NOTE: I used a sky dish on a diseqc motor as a temp dish set-up and was surprised to see what it picked up... it has line of sight from 28e to 45w
and sees 28e, 26e, 21.5e, 19, 16, 13, 10, 7,5, 1w,5w,8w, 12.5w, 15w, 18w, 22w, 27w, 30w, 43w, 45w- I'm sure it loses week transponders etc... but it fills 4500 channels far too easily and they keep neighbours happy.
I also noticed that after going through a load of LNBs to find the best to get 26e (regardless of quoted noise figures) the best was an old Sky LNB by Pace I think...- had to modify it to fit a 40mm fitting but it's on an 80cm dish now doing a better job.

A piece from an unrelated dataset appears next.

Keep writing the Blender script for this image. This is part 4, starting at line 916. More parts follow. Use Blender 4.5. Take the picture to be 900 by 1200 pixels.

We used to always get MBC2 on anything before they moved it... 60cm dish with a bog standard .7 db lnb was no problem except in really bad weather or sun outage at 8am-8.15 am. We had no problem using a Sky box with a (dented) 80cm dish using add channels and a manual switch.. it was usually left on MBC2 not Sky free channels... that's why we think MBC channels were moved out of normal UK range... - an obvious deal with Sky and the movie companies.. ?- at the same time they modified the software on Sky boxes to stop them being moved off sat.. (don't blame them for that though). Sky boxes still show the channels in add channels (not 11919- but Kuwait etc,, ) they just wont show them now because the Sky box has to see a particular TD or something on 28e or else it won't work.
When we used to set up a dish manually for 26e, we'd start at Sky (obviously) and using an meter, very slowly pull off Sky westward (obviously) (but on a bracket that tracked the arc!.. and watch the signal steadily drop....... until it did a very, very slight step- that plateau always seemed to be 3 or 4 degrees to the west and not 2 as 26e should be... but it worked... I now use a noisy meter and I think the racket it makes with its beeeeeep detracts from that kind of accuracy watching a needle plateau for a couple of degrees.